■ Supplied data ■

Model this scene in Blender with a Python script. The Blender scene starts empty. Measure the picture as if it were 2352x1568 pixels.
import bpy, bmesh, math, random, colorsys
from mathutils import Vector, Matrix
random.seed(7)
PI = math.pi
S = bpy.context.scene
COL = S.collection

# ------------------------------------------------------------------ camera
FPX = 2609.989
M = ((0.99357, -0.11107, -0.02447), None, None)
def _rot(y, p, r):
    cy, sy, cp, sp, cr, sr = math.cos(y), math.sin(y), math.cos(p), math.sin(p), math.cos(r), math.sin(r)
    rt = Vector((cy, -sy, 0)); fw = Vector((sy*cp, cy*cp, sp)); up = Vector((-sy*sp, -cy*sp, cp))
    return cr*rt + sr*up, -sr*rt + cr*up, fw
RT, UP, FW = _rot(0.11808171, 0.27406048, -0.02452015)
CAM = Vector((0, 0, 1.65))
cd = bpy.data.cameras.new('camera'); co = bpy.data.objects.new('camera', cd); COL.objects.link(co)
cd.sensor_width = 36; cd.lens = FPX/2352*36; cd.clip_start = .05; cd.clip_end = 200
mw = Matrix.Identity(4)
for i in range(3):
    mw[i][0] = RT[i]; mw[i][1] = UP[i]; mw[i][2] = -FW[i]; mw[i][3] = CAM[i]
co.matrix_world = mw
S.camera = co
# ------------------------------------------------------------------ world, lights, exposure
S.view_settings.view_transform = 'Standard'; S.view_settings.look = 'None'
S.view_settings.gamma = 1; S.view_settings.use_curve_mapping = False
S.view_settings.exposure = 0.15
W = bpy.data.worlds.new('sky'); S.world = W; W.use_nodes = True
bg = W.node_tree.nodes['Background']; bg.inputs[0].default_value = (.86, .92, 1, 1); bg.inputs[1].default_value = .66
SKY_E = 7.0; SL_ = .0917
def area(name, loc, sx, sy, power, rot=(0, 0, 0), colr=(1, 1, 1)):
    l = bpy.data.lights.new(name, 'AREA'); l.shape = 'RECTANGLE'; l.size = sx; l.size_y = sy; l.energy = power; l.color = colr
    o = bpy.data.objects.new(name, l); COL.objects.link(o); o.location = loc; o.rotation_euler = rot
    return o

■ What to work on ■
Your task is to quote all of the data word for word.

■ Response to this exercise ■
Model this scene in Blender with a Python script. The Blender scene starts empty. Measure the picture as if it were 2352x1568 pixels.
import bpy, bmesh, math, random, colorsys
from mathutils import Vector, Matrix
random.seed(7)
PI = math.pi
S = bpy.context.scene
COL = S.collection

# ------------------------------------------------------------------ camera
FPX = 2609.989
M = ((0.99357, -0.11107, -0.02447), None, None)
def _rot(y, p, r):
    cy, sy, cp, sp, cr, sr = math.cos(y), math.sin(y), math.cos(p), math.sin(p), math.cos(r), math.sin(r)
    rt = Vector((cy, -sy, 0)); fw = Vector((sy*cp, cy*cp, sp)); up = Vector((-sy*sp, -cy*sp, cp))
    return cr*rt + sr*up, -sr*rt + cr*up, fw
RT, UP, FW = _rot(0.11808171, 0.27406048, -0.02452015)
CAM = Vector((0, 0, 1.65))
cd = bpy.data.cameras.new('camera'); co = bpy.data.objects.new('camera', cd); COL.objects.link(co)
cd.sensor_width = 36; cd.lens = FPX/2352*36; cd.clip_start = .05; cd.clip_end = 200
mw = Matrix.Identity(4)
for i in range(3):
    mw[i][0] = RT[i]; mw[i][1] = UP[i]; mw[i][2] = -FW[i]; mw[i][3] = CAM[i]
co.matrix_world = mw
S.camera = co
# ------------------------------------------------------------------ world, lights, exposure
S.view_settings.view_transform = 'Standard'; S.view_settings.look = 'None'
S.view_settings.gamma = 1; S.view_settings.use_curve_mapping = False
S.view_settings.exposure = 0.15
W = bpy.data.worlds.new('sky'); S.world = W; W.use_nodes = True
bg = W.node_tree.nodes['Background']; bg.inputs[0].default_value = (.86, .92, 1, 1); bg.inputs[1].default_value = .66
SKY_E = 7.0; SL_ = .0917
def area(name, loc, sx, sy, power, rot=(0, 0, 0), colr=(1, 1, 1)):
    l = bpy.data.lights.new(name, 'AREA'); l.shape = 'RECTANGLE'; l.size = sx; l.size_y = sy; l.energy = power; l.color = colr
    o = bpy.data.objects.new(name, l); COL.objects.link(o); o.location = loc; o.rotation_euler = rot
    return o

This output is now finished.